Rural ambassador ready for the challenge

Countryman

Liz Bradshaw, 25, of Mullewa, has been named the 2013 Rural Ambassador and Clare Ward, 23, of Wagin, the runner-up.

Liz, who grew up in Jandakot and attended Leeming Primary School, Penrhos College and the University of Notre Dame Australia in Fremantle, has not looked back since moving to Mullewa two years ago to take up a position as regional health promotion officer.

"My grandparents had a farm and I loved camping, so when the opportunity came up to work in the country I jumped at it," she said.

"It is one of the best things I have done and I would encourage other young people to make the move.

"The first couple of months are always going to be tricky but have patience, work hard and give yourself the opportunity to get to know your community through joining committees and volunteering.

"Professionally, the move has given me more experience, independence and responsibility, which I love.

"Moving from the city to country, you become much more aware of the gaps that exist in people's knowledge about rural life."

As rural ambassador, Liz believes she is well placed to promote the importance of rural health and address the barriers young people face when pursuing career opportunities in the country.

"A big part of my role will be to bring young people together to share experiences, challenges and successes to address some of these barriers and develop strategies to attract and retain young people working in rural areas," she said.

Liz believes the biggest problem facing agriculture is the high Australian dollar.

"If the dollar goes up, farmers get less on the international market and profit margins are reduced," she said.

"This is compounded by skill shortages, and attracting and retaining workers on the farm.

"The snowball effect of this is detrimental to small business in rural communities."

Liz is looking forward to attending this year's IGA Perth Royal Show in her role as rural ambassador.

She said she enjoyed just "being a kid" at local agricultural shows.

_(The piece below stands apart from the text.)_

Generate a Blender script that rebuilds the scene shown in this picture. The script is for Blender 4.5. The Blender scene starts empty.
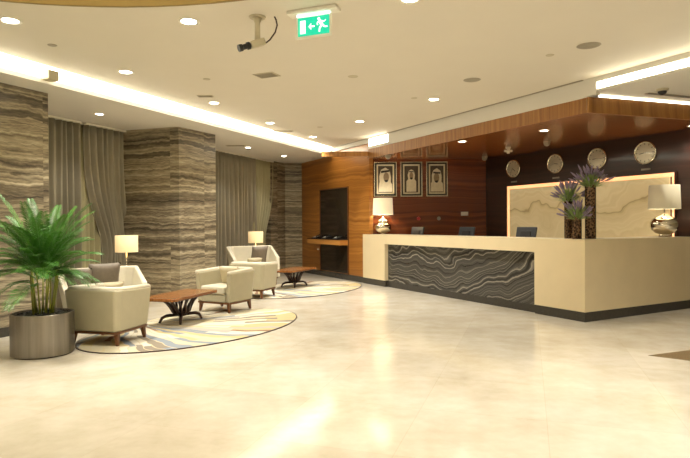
import bpy, bmesh, math, random
from mathutils import Vector, Matrix, Quaternion
random.seed(7)
S = bpy.context.scene
C = S.collection
PI = math.pi
# ------------------------------------------------------------------ camera
cd = bpy.data.cameras.new('camera'); cam = bpy.data.objects.new('camera', cd); C.objects.link(cam)
cd.sensor_fit = 'HORIZONTAL'; cd.sensor_width = 36; cd.lens = 29.22; cd.clip_start = .05; cd.clip_end = 200
r_ = Vector((.99998, -.00005, -.0060)).normalized(); f_ = Vector((0, .999966, -.0082)).normalized()
u_ = r_.cross(f_).normalized(); r_ = f_.cross(u_).normalized()
cam.matrix_world = Matrix(((r_.x, u_.x, -f_.x, 0), (r_.y, u_.y, -f_.y, 0), (r_.z, u_.z, -f_.z, 1.4), (0, 0, 0, 1)))
S.camera = cam
S.view_settings.view_transform = 'Standard'; S.view_settings.look = 'None'
S.view_settings.gamma = 1; S.view_settings.use_curve_mapping = False
S.view_settings.exposure = 0.8
# ------------------------------------------------------------------ world and light settings
W = bpy.data.worlds.new('world'); S.world = W; W.use_nodes = True
W.node_tree.nodes['Background'].inputs[0].default_value = (1, .95, .86, 1)
W.node_tree.nodes['Background'].inputs[1].default_value = .3
WARM = (1.0, .945, .86)
DOWN_W = 150.0        # watts of one ceiling downlight
DOWN_R = 40.0
COVE_L = 6.0; COVE_R = 5.0; DOME_E = 12.0
S.cycles.sample_clamp_indirect = 6
S.cycles.max_bounces = 10; S.cycles.diffuse_bounces = 5; S.cycles.glossy_bounces = 4
ZM, ZS, ZR = 3.40, 3.216, 2.95      # main ceiling, window soffit, reception ceiling

# ------------------------------------------------------------------ node helpers
def sr(r, g, b):
    f = lambda c: (c/255/12.92) if c <= 10 else ((c/255+.055)/1.055)**2.4
    return (f(r), f(g), f(b), 1)
def newmat(name):
    m = bpy.data.materials.new(name); m.use_nodes = True
    nt = m.node_tree; return m, nt, nt.nodes['Principled BSDF']
def plain(name, col, rough=.5, metal=0, emis=None, es=0, var=.06, scale=12, coat=0, spec=.5):
    m, nt, b = newmat(name)
    tc = nt.nodes.new('ShaderNodeTexCoord'); n = nt.nodes.new('ShaderNodeTexNoise'); n.inputs['Scale'].default_value = scale
    n.inputs['Detail'].default_value = 3
    nt.links.new(tc.outputs['Object'], n.inputs['Vector'])
    rp = nt.nodes.new('ShaderNodeValToRGB'); rp.color_ramp.elements[0].position = .3; rp.color_ramp.elements[1].position = .7
    rp.color_ramp.elements[0].color = tuple(c*(1-var) for c in col[:3])+(1,)
    rp.color_ramp.elements[1].color = tuple(min(1, c*(1+var)) for c in col[:3])+(1,)
    nt.links.new(n.outputs[0], rp.inputs[0]); nt.links.new(rp.outputs[0], b.inputs['Base Color'])
    b.inputs['Roughness'].default_value = rough; b.inputs['Metallic'].default_value = metal
    b.inputs['Coat Weight'].default_value = coat; b.inputs['Specular IOR Level'].default_value = spec
    if emis: b.inputs['Emission Color'].default_value = emis; b.inputs['Emission Strength'].default_value = es
    return m
def glow(name, col, s):
    m, nt, b = newmat(name); b.inputs['Base Color'].default_value = (.8, .8, .8, 1)
    b.inputs['Emission Color'].default_value = (*col[:3], 1); b.inputs['Emission Strength'].default_value = s; return m
def mth(nt, op, a, b=None, c=None):
    n = nt.nodes.new('ShaderNodeMath'); n.operation = op
    for i, v in enumerate((a, b, c)):
        if v is None: continue
        if isinstance(v, (int, float)): n.inputs[i].default_value = v
        else: nt.links.new(v, n.inputs[i])
    return n.outputs[0]
def ramp(nt, fac, stops):
    r = nt.nodes.new('ShaderNodeValToRGB'); e = r.color_ramp.elements
    e[0].position = stops[0][0]; e[0].color = stops[0][1]; e[1].position = stops[-1][0]; e[1].color = stops[-1][1]
    for p, c in stops[1:-1]:
        x = e.new(p); x.color = c
    nt.links.new(fac, r.inputs[0]); return r.outputs[0]
def coords(nt, dx=0., dy=0., which='Object'):
    tc = nt.nodes.new('ShaderNodeTexCoord'); sp = nt.nodes.new('ShaderNodeSeparateXYZ'); nt.links.new(tc.outputs[which], sp.inputs[0])
    s = mth(nt, 'ADD', mth(nt, 'MULTIPLY', sp.outputs[0], dx), mth(nt, 'MULTIPLY', sp.outputs[1], dy))
    return tc.outputs[which], sp.outputs[0], sp.outputs[1], sp.outputs[2], s
def noise1(nt, w, detail=5, rough=.6):
    n = nt.nodes.new('ShaderNodeTexNoise'); n.noise_dimensions = '1D'; nt.links.new(w, n.inputs['W'])
    n.inputs['Scale'].default_value = 1; n.inputs['Detail'].default_value = detail; n.inputs['Roughness'].default_value = rough
    return n.outputs[0]
def noise3(nt, vec, scale, detail=3, rough=.5):
    n = nt.nodes.new('ShaderNodeTexNoise'); nt.links.new(vec, n.inputs['Vector'])
    n.inputs['Scale'].default_value = scale; n.inputs['Detail'].default_value = detail; n.inputs['Roughness'].default_value = rough
    return n.outputs[0]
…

"I get the show bags, fairy floss, soft-serve ice-cream, have a go at the clowns and pat the farm animals," she said.

"I always loved going along the Yellow Brick Road and collecting all the bits and pieces."

Runner-up Clare Ward tasted city life when she attended Governor Stirling Senior High School in Midland and completed a degree in animal science at Murdoch University.

"Moving to the city was character building, but I always had it in mind that I wanted to go back to a rural community," she said.

"Then an opportunity presented itself in the town where I grew up."

Clare is currently quality assurance manager at WAMMCO International.

"When I moved back I realised after seven years I couldn't just slot back in, I had to make an effort to get involved," she said.

"By involving myself in the community groups and organisations around me I have built an active, fulfilling and rewarding lifestyle."

As a finalist in the Rural Ambassador Competition Clare was officially involved in her town's Woolorama in March this year, where she was honoured to be able to accompany this year's patron Maurie Becker around the exhibits and sections.

"He has such a knowledge and passion for helping the community. I have lovely memories of our time wandering around, meeting new people and learning from him," she said.

Liz and Clare were two of five finalists vying for this year's prestigious title.

The other three contenders were Denis Warnick, 27, of York, Rebecca Maddock, 27, of Moorine Rock (near Yilgarn), and Sara Dulex, 27, of Boyup Brook.

"The high calibre of finalists meant judges faced a difficult decision, taking a long time to deliberate the final result," Royal Agricultural Society of WA councillor-in-charge Lyn Piper said.

"The finalists were all very community focussed and particularly strong in wanting to encourage other young people to come back and live in their local towns and regions.

"They were very vocal about the benefits of living in rural areas."